Sunday, June 10, 2012

nothing is wasted

I did the "club shoot" today, which is the archery club's monthly tournament. It turned out they were running a state-circuit tournament at the same time, so it was a whole big thing. I think the only people doing just the state shoot were me and the four compound-bow guys with me.

Notes:
  • It's a long day. You're hiking several miles, on your feet for 5 hours.
  • If you're shooting "traditional," which is a recurve bow without the bells and whistles like sights, you're spending a lot of time hunting for arrows in the undergrowth while your companions rack up points from their 4-inch groups at 80 yards.
  • The technology on compound bows is amazing. They have spring-loaded arrow rests which are linked with a string to the bowstring. When the bowstring moves as it's drawn back, the arrow rest is held up by that link; when the shooter looses the string, the arrow rest collapses right as the string casts the arrow, so the arrow rest doesn't interfere with the arrow at all (which is exactly what you want from an arrow rest).
  • I think shooting a compound bow with all the gadgets is more like shooting a gun than shooting a recurve bow. The technology, like mechanical string releases, takes out so much human error that what's left is holding still and shooting without disrupting the system. That's not easy, but it's also fewer things to screw up.
I didn't actually enjoy it. It was frustrating, I was shooting poorly even for me, I lost one arrow point and one whole arrow, and I was tired. I did finish, with a score of 120 (out of a possible 560), to my companions' 425-475. I had a nice chat on my way out with a traditional shooter I'd seen, who's been shooting for years, gets similar scores, and doesn't do the club shoot.
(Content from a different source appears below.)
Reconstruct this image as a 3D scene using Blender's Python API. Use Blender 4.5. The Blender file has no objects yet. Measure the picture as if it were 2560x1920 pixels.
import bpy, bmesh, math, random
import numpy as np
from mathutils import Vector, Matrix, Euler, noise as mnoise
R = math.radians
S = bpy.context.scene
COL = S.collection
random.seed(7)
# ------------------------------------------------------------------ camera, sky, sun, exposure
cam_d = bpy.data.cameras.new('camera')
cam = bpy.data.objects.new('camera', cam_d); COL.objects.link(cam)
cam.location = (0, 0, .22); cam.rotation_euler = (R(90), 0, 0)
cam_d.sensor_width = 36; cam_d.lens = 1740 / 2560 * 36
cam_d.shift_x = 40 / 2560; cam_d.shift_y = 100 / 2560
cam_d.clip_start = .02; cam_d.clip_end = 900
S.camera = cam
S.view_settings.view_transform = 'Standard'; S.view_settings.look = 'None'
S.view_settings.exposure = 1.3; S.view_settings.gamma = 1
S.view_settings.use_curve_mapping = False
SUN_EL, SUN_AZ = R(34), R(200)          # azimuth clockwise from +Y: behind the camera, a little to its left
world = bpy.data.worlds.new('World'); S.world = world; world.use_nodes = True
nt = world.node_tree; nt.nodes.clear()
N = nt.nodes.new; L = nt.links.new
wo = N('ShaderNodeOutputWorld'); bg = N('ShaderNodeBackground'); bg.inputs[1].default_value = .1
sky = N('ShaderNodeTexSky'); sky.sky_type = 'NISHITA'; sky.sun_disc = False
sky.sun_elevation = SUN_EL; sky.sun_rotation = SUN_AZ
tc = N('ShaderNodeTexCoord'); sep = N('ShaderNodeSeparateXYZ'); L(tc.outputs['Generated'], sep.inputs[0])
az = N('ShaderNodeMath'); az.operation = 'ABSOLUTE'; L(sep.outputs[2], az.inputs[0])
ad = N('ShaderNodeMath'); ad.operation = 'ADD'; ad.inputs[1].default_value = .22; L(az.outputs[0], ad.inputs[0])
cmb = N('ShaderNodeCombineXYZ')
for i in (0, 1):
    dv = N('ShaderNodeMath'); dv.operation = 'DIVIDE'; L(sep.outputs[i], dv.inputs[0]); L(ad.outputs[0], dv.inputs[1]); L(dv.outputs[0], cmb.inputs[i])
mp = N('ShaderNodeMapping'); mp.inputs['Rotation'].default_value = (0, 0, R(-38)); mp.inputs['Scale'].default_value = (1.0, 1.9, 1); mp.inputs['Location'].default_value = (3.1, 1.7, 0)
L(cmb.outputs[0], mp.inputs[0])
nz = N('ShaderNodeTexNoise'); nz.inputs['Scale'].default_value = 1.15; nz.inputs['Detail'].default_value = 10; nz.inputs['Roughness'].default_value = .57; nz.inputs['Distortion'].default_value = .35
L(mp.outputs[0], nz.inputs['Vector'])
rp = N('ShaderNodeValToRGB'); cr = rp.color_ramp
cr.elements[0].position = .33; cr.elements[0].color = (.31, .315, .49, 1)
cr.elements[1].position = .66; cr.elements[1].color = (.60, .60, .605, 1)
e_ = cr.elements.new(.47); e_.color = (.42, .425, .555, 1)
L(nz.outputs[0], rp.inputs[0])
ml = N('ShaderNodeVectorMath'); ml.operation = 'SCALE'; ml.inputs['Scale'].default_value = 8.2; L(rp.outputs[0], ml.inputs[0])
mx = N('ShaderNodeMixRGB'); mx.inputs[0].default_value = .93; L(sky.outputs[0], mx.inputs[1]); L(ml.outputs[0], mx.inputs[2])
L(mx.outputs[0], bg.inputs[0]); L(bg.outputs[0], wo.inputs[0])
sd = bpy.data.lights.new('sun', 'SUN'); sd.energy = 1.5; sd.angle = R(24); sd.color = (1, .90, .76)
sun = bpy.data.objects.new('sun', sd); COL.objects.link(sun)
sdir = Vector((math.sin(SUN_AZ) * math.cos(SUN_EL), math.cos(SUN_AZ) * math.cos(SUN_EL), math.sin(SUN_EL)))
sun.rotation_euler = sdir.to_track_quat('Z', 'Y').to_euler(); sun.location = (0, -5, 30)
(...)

Years ago, there was a huge Chagall show at SFMoMA: hundreds of paintings, appearing only in San Francisco and Paris. So I left work early, waited in line for a couple hours, went through the show, and you know what?

It turns out I hate Chagall. I think his palette was dim and boring and full of black and dark red, and he was obsessed with stars and roosters. Brilliant and all, but unaffecting in the way I find most visual art.

But I don't regret it, because I make that judgement from a pretty sweeping experience of his work. Literally, hundreds of paintings, one after the other. It's not like anyone can say, as they do with Frank Zappa and any Japanese anime, "Oh yeah, you really have to listen to these 5 other albums for a few weeks/watch this first few dozen episodes and then it gets really amazing." No, I've seen a large representative sample of his work.

Now I know I don't really like club shoots, and I don't have to do one again.